Nel nostro Monastero: Solennità di San Vincenzo M., Patrono della chiesa e del monastero.

...Per loro io consacro me stesso, perché siano anch'essi consacrati nella verità.

Nel cosiddetta preghiera sacerdotale, Gesù prega il padre per i suoi discepoli e per il mondo intero. È una preghiera stupenda e ricca di spunti. Solo Gesù poteva pregare il Padre in modo così intimo e profondo; è una preghiera che diventa efficace. Gesù consacra se stesso, la sera prima della sua Passione. Gesù, Figlio di Dio e figlio dell'uomo è l'unico che può consacrare, con la sua divinità la sua umanità. Il suo essere uomo non toglie nulla alla sua divinità e Gesù lo ribadisce proprio quando sta per compiere il gesto della donazione totale; è in questo atto supremo che Gesù può consacrarsi; Lui il Figlio di Dio, il Santo per eccellenza, intende qui specificare il suo essere divino e la sua donazione che rende possibile questa consacrazione. La Sua gloria sarà manifesta proprio nel momento dove la sua umanità sembra sconfitta nell'atto totale di dono. È dono totale e Gesù lo dice; non ha bisogno di essere consacrato; lo fa «per loro», per i suoi discepoli e per noi tutti. Egli prega il Padre perché i suoi discepoli siano consacrati nella verità. Gesù può consacrare, il Padre può consacrare e al Padre Egli affida i suoi discepoli. La consacrazione è nella verità; Gesù si è proclamato Via, Verità e Vita. La consacrazione nelle verità è la consacrazione nel Suo nome. È un affidamento totale, compiuto in modo totale da Gesù e richiede la stessa nostra consacrazione; cioè la stessa nostra donazione. La preghiera al Padre è preghiera efficace ma è invito, è partecipazione, è appello definitivo, per i suoi discepoli e per noi. È invito a partecipare alla sua Croce nella nostra donazione ed è appello per la nostra vita.

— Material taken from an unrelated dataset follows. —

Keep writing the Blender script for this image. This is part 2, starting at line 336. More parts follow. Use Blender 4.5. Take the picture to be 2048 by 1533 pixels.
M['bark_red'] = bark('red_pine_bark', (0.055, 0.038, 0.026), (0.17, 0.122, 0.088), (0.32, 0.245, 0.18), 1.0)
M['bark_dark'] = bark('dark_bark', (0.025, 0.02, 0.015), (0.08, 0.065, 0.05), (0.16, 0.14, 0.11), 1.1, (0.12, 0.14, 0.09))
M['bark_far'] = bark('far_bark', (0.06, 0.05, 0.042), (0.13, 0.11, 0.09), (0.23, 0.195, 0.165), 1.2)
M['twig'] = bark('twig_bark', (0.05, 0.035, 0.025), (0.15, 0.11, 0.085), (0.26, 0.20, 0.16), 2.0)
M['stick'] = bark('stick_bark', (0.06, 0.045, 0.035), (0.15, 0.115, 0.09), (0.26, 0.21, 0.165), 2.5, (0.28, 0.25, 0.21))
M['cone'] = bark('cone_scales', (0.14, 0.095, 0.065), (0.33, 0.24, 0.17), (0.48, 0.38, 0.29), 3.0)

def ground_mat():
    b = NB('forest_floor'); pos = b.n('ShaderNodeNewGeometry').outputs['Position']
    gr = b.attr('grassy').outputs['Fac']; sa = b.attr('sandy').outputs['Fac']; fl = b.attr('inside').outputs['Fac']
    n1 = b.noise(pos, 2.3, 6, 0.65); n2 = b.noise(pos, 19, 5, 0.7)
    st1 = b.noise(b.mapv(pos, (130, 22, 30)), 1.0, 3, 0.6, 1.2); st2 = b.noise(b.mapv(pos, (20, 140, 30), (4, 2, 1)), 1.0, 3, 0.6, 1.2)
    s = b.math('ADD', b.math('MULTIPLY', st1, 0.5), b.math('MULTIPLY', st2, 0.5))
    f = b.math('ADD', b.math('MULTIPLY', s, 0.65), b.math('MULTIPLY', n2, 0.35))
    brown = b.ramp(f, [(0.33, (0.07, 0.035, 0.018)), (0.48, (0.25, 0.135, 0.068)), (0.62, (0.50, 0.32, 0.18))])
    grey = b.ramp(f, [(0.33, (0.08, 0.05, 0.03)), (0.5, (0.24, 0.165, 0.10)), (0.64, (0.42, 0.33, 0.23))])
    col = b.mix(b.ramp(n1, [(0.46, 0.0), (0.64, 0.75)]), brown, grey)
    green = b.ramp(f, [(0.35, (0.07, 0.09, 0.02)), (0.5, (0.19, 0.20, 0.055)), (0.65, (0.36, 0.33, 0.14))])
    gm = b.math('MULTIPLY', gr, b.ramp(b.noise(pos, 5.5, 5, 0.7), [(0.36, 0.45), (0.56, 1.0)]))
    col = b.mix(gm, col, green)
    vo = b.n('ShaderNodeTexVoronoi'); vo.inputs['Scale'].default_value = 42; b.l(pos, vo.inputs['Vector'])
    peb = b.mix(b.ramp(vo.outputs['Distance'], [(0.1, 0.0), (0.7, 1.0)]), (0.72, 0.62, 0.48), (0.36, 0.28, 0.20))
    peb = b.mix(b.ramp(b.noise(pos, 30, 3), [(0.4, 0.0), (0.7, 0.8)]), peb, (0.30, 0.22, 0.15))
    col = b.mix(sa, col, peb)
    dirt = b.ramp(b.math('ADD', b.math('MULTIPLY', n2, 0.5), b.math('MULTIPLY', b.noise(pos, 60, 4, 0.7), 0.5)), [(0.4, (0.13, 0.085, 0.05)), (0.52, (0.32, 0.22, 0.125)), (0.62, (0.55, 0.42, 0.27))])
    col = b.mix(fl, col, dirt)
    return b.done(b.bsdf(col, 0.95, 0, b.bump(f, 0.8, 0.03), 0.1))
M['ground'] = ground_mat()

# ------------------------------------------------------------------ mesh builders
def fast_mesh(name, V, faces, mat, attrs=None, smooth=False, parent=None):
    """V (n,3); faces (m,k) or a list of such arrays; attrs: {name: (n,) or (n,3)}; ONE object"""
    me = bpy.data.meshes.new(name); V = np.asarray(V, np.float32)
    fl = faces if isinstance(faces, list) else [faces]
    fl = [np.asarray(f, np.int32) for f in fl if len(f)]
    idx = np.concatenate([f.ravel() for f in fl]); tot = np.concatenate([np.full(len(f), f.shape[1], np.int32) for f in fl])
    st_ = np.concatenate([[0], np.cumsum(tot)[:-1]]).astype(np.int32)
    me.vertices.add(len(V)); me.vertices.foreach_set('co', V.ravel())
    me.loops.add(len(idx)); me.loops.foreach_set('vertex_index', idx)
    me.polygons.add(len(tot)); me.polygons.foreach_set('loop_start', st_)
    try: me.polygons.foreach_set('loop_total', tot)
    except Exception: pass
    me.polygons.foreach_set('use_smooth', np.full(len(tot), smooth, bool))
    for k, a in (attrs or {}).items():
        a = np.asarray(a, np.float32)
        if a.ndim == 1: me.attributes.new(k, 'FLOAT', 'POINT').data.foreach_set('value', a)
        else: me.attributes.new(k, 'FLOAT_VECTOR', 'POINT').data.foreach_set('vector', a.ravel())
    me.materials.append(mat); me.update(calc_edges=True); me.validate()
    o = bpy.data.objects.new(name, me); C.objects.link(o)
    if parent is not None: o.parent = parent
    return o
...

Apoftegmi - Detti dei Padri

"Un fratello chiese ad un anziano: 'Come trovare il Nome del mio Signore Gesù Cristo?'. L'anziano gli disse: 'Se tu non ami prima la fatica, non puoi trovarlo'".


Dalla Regola del nostro Santo Padre Benedetto

QUALE DEVE ESSERE L'ABATE

Sappia l'abate che si è assunto l'incarico di guidare le anime e perciò deve prepararsi a renderne conto; e di quanti fratelli egli sa affidati alle sue cure, sia ben certo che nel giorno del giudizio dovrà appunto rendere conto a Dio di tutte e singole queste anime, compresa naturalmente la sua. E così, nel continuo timore dell'esame che, quale pastore, subirà circa le anime a lui affidate, mentre si dà pensiero per il rendiconto altrui, si fa sollecito per il proprio; e mentre con i suoi ammonimenti bada alla correzione degli altri, egli stesso viene emendandosi dei propri difetti.